Die App stachelt auch das Konkurrenzdenken an, das bekanntlich im Silicon Valley weit verbreitet ist: Sie erfasst, wie viele Kilometer und wie viele Höhenmeter jemand gefahren ist und stellt Ranglisten innerhalb einer Gruppe sowie unter allen App-Nutzern auf. Neben solchen Spielereien ist auch nützlich, dass man die Wartezeit an den Skiliften sieht und seine Abfahrten entsprechend planen kann. An stürmischen Tagen kann man zudem verfolgen, wie das Wetter an den verschiedenen Liften ist und welche noch geöffnet haben.

Angesichts von so viel Technologie überrascht, wie veraltet die Lifte in beiden Skigebieten sind. Im Gegensatz zu Europa gibt es kaum solche, die sechs oder mehr Personen gleichzeitig transportieren, auch Fussstützen fehlen an fast allen Liften, von der Annehmlichkeit eines beheizten Sitzes ganz zu schweigen.
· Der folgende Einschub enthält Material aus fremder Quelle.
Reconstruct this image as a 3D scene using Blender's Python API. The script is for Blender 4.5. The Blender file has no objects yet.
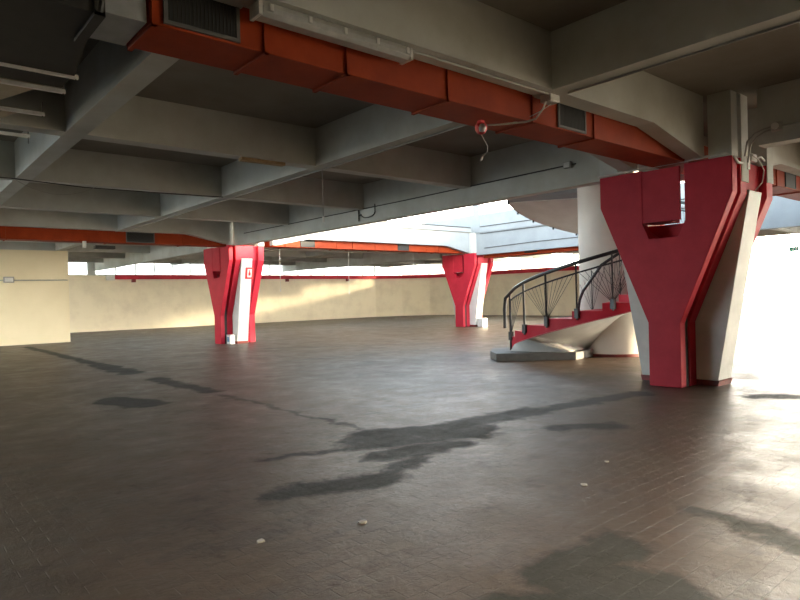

Überraschend ist auch, dass es bei einem so teuren Skipass keine direkte Verbindung zwischen den beiden Schwestergebieten Squaw Valley und Alpine Meadows gibt; Skifahrer müssen in einen Bus oder das eigene Auto steigen, um von einem Gebiet ins andere zu wechseln. Bald wird sich das jedoch ändern: Für zehn Millionen Dollar bauen die Betreiber des Skigebiets gerade einen Acht-Personen-Sessellift, mit dem man innert einer Viertelstunde die Skigebiete wechseln kann.

Gut zu wissen

Anreise: Mehrere Skibusse pendeln zwischen dem Silicon Valley und Lake Tahoe, darunter North American Charter Ski und Tahoe Ski Trips . Sie bieten auch Skipässe im Paket an.

Alternativen zum Skifahren: Auch wer nicht Pistenskifahrer ist, findet in Tahoe ein breites Angebot an Wintersportmöglichkeiten, von Schneeschuhwandern bis hin zu Skitourengehen auf die Berggipfel der Sierra Nevada. In der Nähe des Sees gibt es zudem Loipen für Klassik- und Skating-Stil.

Unterkünfte: The Village at Squaw Valley: Der Skiort ist eine für Touristen geschaffene Kleinstadt am Fuss des Skigebiets. Der gleichnamige Hotelkomplex liegt in Gehdistanz zu den Liftanlagen. – Resort at Squaw Creek: Der Skilift nach Squaw Valley fährt an der hoteleigenen Station los. Gegenüber dem ruhig gelegenen Viersternehotel gibt es zwei Langlaufloipen. – In Tahoe City finden sich weitere, auch preisgünstigere Unterkünfte.

Die oben genannten Hotels sowie das Skigebiet Squaw Valley Alpine Meadows haben den Rechercheaufenthalt unterstützt.